Article 19 of UDHR:
"Everyone has the right to freedom of opinion and expression; this right includes freedom to hold opinions without interference and to seek, receive and impart information and ideas through any media and regardless of frontiers."
Pasal 28E ayat (3) UUD 1945 amandemen kedua:
"Setiap orang berhak atas kebebasan berserikat, berkumpul dan mengeluarkan pendapat."
Dunia dalam keadaan peperangan. Mulai dari konflik Rusia-Ukraina hingga konflik Israel-Palestina di Timur Tengah. Tidak lupa perselisihan antara Tiongkok dan Amerika Serikat.
"The goal of war is peace, of business and leisure." - Aristotle.
"The true objective of war is peace." -Sun Tzu.
Tujuan peperangan adalah perdamaian. Namun, apa kenyataanya? Filsuf dan polimatik asal Inggris mengatakan: "War does not determine who is right, only who is left." Perang tidak menentukan siapa yang benar, tetapi siapa yang tersisa. Peperangan membawa kehancuran dan malapetaka bagi pihak yang terlibat. Tidak ada kemenangan yang hakiki, penderitaan lah yang ada. Berbagai cara telah dilakukan untuk mencegah dan menyelesaikan konflik yang seringkali berujung pada peperangan tersebut. Namun, para pihak sering berujung dengan tidak damai. Apa penyebabnya? Bahasa.
Sangat disayangkan sekali jika manusia dilepaskan dari sejarah seperti kata Karl Marx. Manusia pada mulanya hanya memiliki satu bahasa dan dapat saling bekerjasama membangun menara babel. Masih ingatkan? Sayangnya Tuhan merasa manusia bersikap angkuh dan kemudian memecah belah mereka menjadi berbagai bahasa agar sulit untuk bekerjasama.
Hal ini kemudian berkembang menjadi perselisihan yang berujung konflik di antara satu dengan yang lainya. Bagaimana memperbaikinya? Dengan sikap rendah hati seperti ajaran Santo Vincent De Paul yaitu dengan mau menghilangkan sifat nasionalisme sempit dan mau dengan rendah hati mempelajari bahasa bangsa lain.
Semakin banyak bahasa yang dikuasai oleh seseorang, semakin mungkin orang tersebut untuk membawa perdamaian. Lupakan perkataan Voltaire sejenak: "Anyone who can make you believe absurdities can make you commit atrocities." sebab hal ini merupakan suatu argumen yang logis.
Sejarah memang tidak selalu berkata demikian. Perang saudara sering terjadi bahkan dengan bahasa yang sama. Dalam sosiologi, konflik peran dapat terjadi jika setiap orang memiliki pekerjaan yang sama. Sebuah hewan jantan yang bertemu akan memperebutkan betina yang sama. Namun, ada baiknya mengingat perkataan ilmuan penemu elektromagnetik terkemuka, Michael Faraday: "But, still try, for who knows what is possible?"

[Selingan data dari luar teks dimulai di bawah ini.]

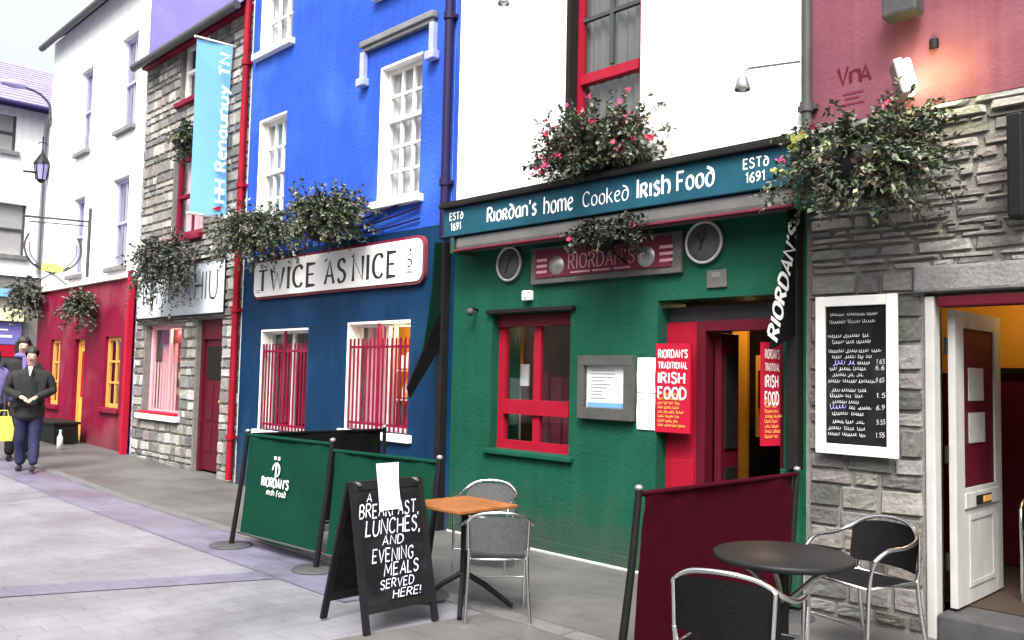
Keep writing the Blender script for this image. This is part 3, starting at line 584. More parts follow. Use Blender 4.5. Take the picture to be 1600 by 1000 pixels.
for x, lab, ch in ((-6.01, 'round grey plaque with a white rim left of the pub signboard', ''), (-3.80, 'round grey plaque with a white rim right of the pub signboard', 'y')):
    t = thing('round_plaque', (x, 0, 2.685), lab, 'plaque', 'round plaques on the green pub wall')
    m = MB(); m.lathe([(.0, -.03), (.165, -.03), (.168, -.003)], (x, 0, 2.685), 36, 'y'); m.build('disc', M['greyframe'], t)
    m = MB(); m.tube([(x+.162*math.cos(a), -.034, 2.685+.162*math.sin(a)) for a in [2*math.pi*k/40 for k in range(40)]], .012, 8, closed=True); m.build('rim', M['curtain'], t)
    m = MB()
    if ch: text(m, 'y', (x-.06, -.03, 2.66), (1, 0, 0), (0, 0, 1), .15, wt=.9)
    else: m.tube([(x-.05, -.032, 2.60), (x+.0, -.034, 2.72), (x+.05, -.032, 2.77)], .01, 6)
    m.build('emblem', M['ink'], t)
t = thing('menu_case', (-4.77, 0, 1.25), 'grey framed glass menu case on the green wall with a pale menu inside', 'menu case')
m = MB(); X0, X1, Z0, Z1 = -5.07, -4.47, 1.24, 1.79
m.box((X0, -.07, Z0), (X1, -.003, Z0+.10), .006); m.box((X0, -.07, Z1-.085), (X1, -.003, Z1), .006); m.box((X0, -.068, Z0+.10), (X0+.07, -.003, Z1-.085)); m.box((X1-.085, -.068, Z0+.10), (X1, -.003, Z1-.085)); m.build('frame', mat('dark_grey_case_paint', (.065, .065, .063), .6, .2, 8, .1, 40, spec=.2), t)
m = MB(); m.box((X0+.07, -.02, Z0+.10), (X1-.085, -.006, Z1-.085)); mm = m.build('menu_sheet', M['paper'], t)
m = MB()
for i in range(9): m.box((X0+.12, -.0225, Z1-.13-i*.03), (X0+.12+rng.uniform(.12, .30), -.0208, Z1-.123-i*.03))
m.build('print', M['blind'], mm)
m = MB(); m.box((X0+.085, -.0235, Z0+.105), (X1-.10, -.0206, Z0+.145)); m.build('blue_band', M['banner'], mm)
m = MB(); m.face(((X0+.06, -.055, Z0+.09), (X1-.075, -.055, Z0+.09), (X1-.075, -.055, Z1-.075), (X0+.06, -.055, Z1-.075))); m.build('glass', GLASS, t)
t = thing('notice_sheets', (-4.36, 0, 1.18), 'two white paper notices pinned between menu case and pub doorway', 'notice')
for z0, z1 in ((1.485, 1.775), (1.18, 1.478)):
    m = MB(); vs = []
    for j in range(5):
        for i in range(4): vs.append((-4.455+.185*i/3, -.006-.008*math.sin(i*1.1+j*.9)**2, z0+(z1-z0)*j/4))
    m.add(vs, [(j*4+i, j*4+i+1, j*4+i+5, j*4+i+4) for j in range(4) for i in range(3)], None, True); s = m.build('sheet', M['paper'], t)
    p = MB()
    for k in range(6): p.box((-4.43, -.0165, z1-.05-k*.035), (-4.43+rng.uniform(.06, .13), -.0155, z1-.045-k*.035))
    p.build('print', M['chalkblue'], s)
def red_board(P, u, wd, h, label, full):
    P = Vector(P); u = Vector(u).normalized(); v = Vector((0, 0, 1)); nn = u.cross(v)
    t = thing('menu_board', P, label, 'sign', 'red menu boards at the pub door')
    m = MB(); q = [P, P+u*wd, P+u*wd+v*h, P+v*h]; m.prism([a-nn*.03 for a in q], nn*.03); m.build('board', M['redboard'], t)
    m = MB(); lines = ("RIORDAN'S", "TRADITIONAL", "IRISH", "FOOD"); z = h-.115
    for i, s in enumerate(lines):
        hh = (.062, .05, .082, .088)[i]; text(m, s, P+u*(wd*.08)+v*z, u, v, hh, wt=1.1, fit=wd*(.84, .84, .76, .8)[i], eps=.003); z -= (.088, .118, .125, 0)[i]
    m.build('title', M['letter'], t)
    m = MB(); z = h*.46-.03
    for i in range(9):
        x = wd*.08; m2 = wd*rng.uniform(.62, .84)
        while x < m2: k = rng.uniform(.03, .08); scribble(m, P+u*x+v*z+nn*.0012, u, v, k, .018, .006); x += k+.016
        z -= .036 if full else .036
        if z < .03: break
    m.build('menu_lines', M['orange'], t)
red_board((-4.262, -.012, 1.17), (1, .04, 0), .325, .72, 'broad red Irish food menu board on the left side of the pub doorway', True)
red_board((-3.17, -.22, 1.14), (.25, .97, 0), .17, .74, 'narrow red menu board turned sideways on the right side of the pub doorway', False)
t = thing('alarm_box', (-5.75, 0, 2.31), 'small white alarm box above the red pub window', 'alarm box'); m = MB(); m.box((-5.80, -.06, 2.315), (-5.69, -.002, 2.41), .012); m.build('housing', M['signwhite'], t); m = MB(); m.box((-5.77, -.066, 2.335), (-5.72, -.061, 2.35)); m.build('strobe', M['banner'], t)
t = thing('wall_plaque', (-3.70, 0, 2.33), 'small square grey plaque above the pub doorway', 'plaque'); m = MB(); m.box((-3.78, -.02, 2.32), (-3.60, -.002, 2.46), .006); m.build('plate', M['greyframe'], t); m = MB(); m.box((-3.73, -.024, 2.40), (-3.65, -.0205, 2.44)); m.build('engraving', M['alu'], t)
t = thing('security_camera', (-6.48, 0, 2.24), 'tiny dark round security camera at the top left of the red pub window', 'camera'); m = MB(); m.blob((-6.48, -.10, 2.23), (.04, .04, .04)); m.build('dome', M['leadgrey'], t); m = MB(); m.tube([(-6.48, -.003, 2.26), (-6.48, -.10, 2.262)], .012, 8); m.build('arm', M['black'], t)
def spot_lamp(p0, p1, p2, label, m_):
    t = thing('bracket_lamp', p0, label, 'wall lamp', 'bracket spotlights over the fronts')
    m = MB(); m.tube([p0, p1], .014, 8); q = Vector(p1); m.tube([q, q+Vector((0, -.05, -.05)), Vector(p2)+Vector((0, 0, .08))], .012, 8); m.build('arm', m_, t)
    m = MB(); m.lathe([(.02, .10), (.035, .09), (.06, 0), (.055, -.005)], Vector(p2), 14); m.build('shade', m_, t)
    m = MB(); m.blob(Vector(p2)+Vector((0, 0, .02)), (.035, .035, .03)); m.build('bulb', M['paper'], t)
    return t
spot_lamp(W(1250, 95, -.08), W(1168, 106, -.30), W(1160, 140, -.36), 'grey bracket spotlight on the white wall beside the pink wall', M['alu'])
spot_lamp(W(800, -40, -.03), W(795, -8, -.25), W(787, 6, -.3), 'small grey spotlight at the top of the white wall beside the blue wall', M['alu'])
drainpipe(-6.965, 3.02, 8.6, M['pipe_navy'], 'dark violet drainpipe between the blue wall and the white wall')
drainpipe(-2.925, 2.98, 8.6, M['leadgrey'], 'dark grey drainpipe between the white wall and the pink wall', .036, -.055)
m = MB(); m.box((-6.93, -.004, 3.2), (-6.862, .3, 8.6)); m.build('edge_strip', M['blue'], pub)
m = MB(); m.box((-6.93, -.004, 0), (-6.862, .3, 3.198)); m.build('edge_strip', M['navy'], pub)
# ================================================================== the pink and stone house on the right
SX0, SX1 = -2.95, 3.2
pk = thing('stone_house', (-1, 0, 0), 'house with a stacked stone ground floor and dusky pink upper wall', 'building')
D2 = (-2.05, -.95, .17, 2.16)
wall(MB(), SX0, SX1, 3.43, 8.8, -.01, [(-.6, .5, 4.6, 6.4)], .25).build('upper_wall', M['pink'], pk)
window(pk, -.6, .5, 4.6, 6.4, M['wwood'], 2, (1, 1), sill=M['lintel'])
wall(MB(), SX0, SX1, 0, 3.43, .0, [(D2[0]-.09, D2[1]+.09, -.1, D2[3]+.03)], .3).build('mortar_wall', M['mortar'], pk)
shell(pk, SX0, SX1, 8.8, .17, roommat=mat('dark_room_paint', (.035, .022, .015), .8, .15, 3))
m = MB(); hl = [(D2[0]-.10, D2[1]+.10, -.1, D2[3]+.04)]
PALU = [(.195,.188,.175),(.165,.16,.15),(.225,.218,.205),(.145,.141,.134),(.205,.193,.174),(.24,.232,.213)]
stones(m, SX0+.02, SX1, 2.36, 3.30, [], (.03, .105), (.08, .36), -.012, .014, .009, PALU, 3, .6)
stones(m, SX0+.02, SX1, 3.305, 3.425, [], (.055, .075), (.3, .8), -.02, .03, .008, [(.31,.31,.30),(.26,.26,.25)], 2, .3)
stones(m, SX0+.02, SX1, 0.02, 2.36, hl+[(D2[0]-.14, D2[1]+.3, 2.19, 2.37)], (.07, .21), (.10, .36), -.01, .016, .011, [(.14,.136,.128),(.11,.107,.102),(.18,.175,.165),(.09,.089,.087),(.21,.205,.195),(.155,.15,.145),(.125,.122,.118)], 5, .35, .45)
m.build('stone_facing', M['stone'], pk)
m = MB(); m.box((D2[0]-.14, -.06, 2.195), (D2[1]+.3, .25, 2.365), .02); m.build('lintel', M['lintel'], pk)
for a in (D2[0]-.085, D2[1]+.025):
    m = MB(); m.box((a, -.02, .0), (a+.06, .09, 2.17), .010); m.build('door_post', M['shadedwhite'], pk)
m = MB(); m.box((D2[0], -.028, 2.10), (D2[1], .098, 2.168), .01); m.build('door_head', M['maroon'], pk)
m = MB(); m.box((D2[0]-.02, -.03, 0), (D2[1]+.02, .36, .165), .015); m.build('doorstep', M['leadgrey'], pk)
# the white door stands open, at right angles to the front
DX = D2[0]+.012
m = MB(); y0, y1, z0, z1 = .11, 1.02, .185, 2.09; gy0, gy1, gz0, gz1 = y0+.16, y1-.14, .93, 1.98
m.box((DX, y0, z0), (DX+.045, gy0, z1), .004); m.box((DX, gy1, z0), (DX+.045, y1, z1), .004); m.box((DX+.001, gy0, z0), (DX+.044, gy1, gz0)); m.box((DX+.001, gy0, gz1), (DX+.044, gy1, z1))
m.box((DX+.045, y0+.14, .80), (DX+.058, y1-.1, .90), .004)
dr = m.build('door', M['shadedwhite'], pk); dr['label'] = 'white door standing open with a maroon glass panel'
m = MB(); m.box((DX+.012, gy0, gz0), (DX+.034, gy1, gz1)); m.build('door_panel', M['door_red'], dr)
m = MB(); m.box((DX+.036, gy0+.1, 1.50), (DX+.042, gy1-.22, 1.72)); m.box((DX+.036, gy0+.1, 1.22), (DX+.042, gy1-.2, 1.42)); m.build('door_notice', M['blind'], dr)
m = MB()
for a, b, c, d in ((y0+.22, y1-.2, .32, .72),):
    m.box((DX+.0455, a, c), (DX+.052, a+.03, d)); m.box((DX+.0455, b-.03, c), (DX+.052, b, d)); m.box((DX+.0455, a, d), (DX+.052, b, d+.03)); m.box((DX+.0455, a, c-.03), (DX+.052, b, c))
m.build('moulding', M['shadedwhite'], dr)
m = MB(); m.box((DX+.059, y0+.32, .815), (DX+.068, y1-.30, .875), .003); m.build('letter_plate', M['blackwood'], dr)
m = MB(); m.box((DX+.069, y1-.48, .825), (DX+.073, y1-.32, .865)); m.build('letter_flap', M['gold'], dr)
for z in (.42, 1.1, 1.8):
    m = MB(); m.box((D2[0]-.004, .085, z), (D2[0]+.014, .125, z+.11)); m.build('hinge', M['black'], dr)
m = MB(); m.box((-2.80, 1.95, .18), (-.9, 1.99, 1.70)); m.build('interior_dado', M['maroon'], pk)
m = MB(); m.box((-2.80, 1.952, 1.705), (-.9, 1.992, 2.9)); m.build('interior_wall', M['ochre'], pk)
m = MB(); m.box((-2.38, 1.9, 1.70), (-1.2, 1.948, 1.75), .005); m.box((-1.9, 1.4, .18), (-1.1, 1.9, 1.1), .02); m.build('interior_rail', M['blackwood'], pk)
il = bpy.data.objects.new('room_lamp', bpy.data.lights.new('room_lamp', 'POINT')); COL.objects.link(il); il.location = (-1.75, 1.25, 2.55); il.data.energy = 9; il.data.color = (1, .62, .25); il.data.shadow_soft_size = .12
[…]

Salah satu upaya konkrit dari topik ini adalah apa yang telah penulis lakukan yakni menyatukan antara Tiongkok, Indonesia , dan Amerika Serikat melalui pembentukan Sekolah Chinese: Learn Bahasa 中文 WIth Max. Perpaduan antara tiga bahasa hanya dapat terwujud melalui kerja keras, disiplin, dan tekad yang kuat untuk mempelajari bukan sekedar bahasanya melainkan sejarah, budaya, dan adat-istiadatnya juga. Internet telah memudahkan kita untuk mendapatkan informasi dan pengetahuan yang sangat luas sekali.
Berbicara bahasa suatu bangsa dapat dianggap sebagai tindakan menghargai atau mengapresiasi bangsa tersebut dan dapat membawa pengaruh perdamaian. Lupakan ambisi sempit untuk menguasai bangsa sendiri seperti perkataan Vladimir Putin: "If you aspire to be a leader of your own country, you must speak your own language, for God's sake." Ingatlah perkataan Plato: "He who does not desire power is fit to hold it." Barangsiapa yang tidak menginginkan kekuasaan cocok untuk memilikinya.
Akhir kata, semoga artikel ini dapat memberi manfaat dengan membuka wawasan para pembaca budiman. Sabbe Sattā Bhavantu Sukhitattā. Semoga Semua Mahkluk Berbahagia. Sampai jumpa di artikel berikutnya.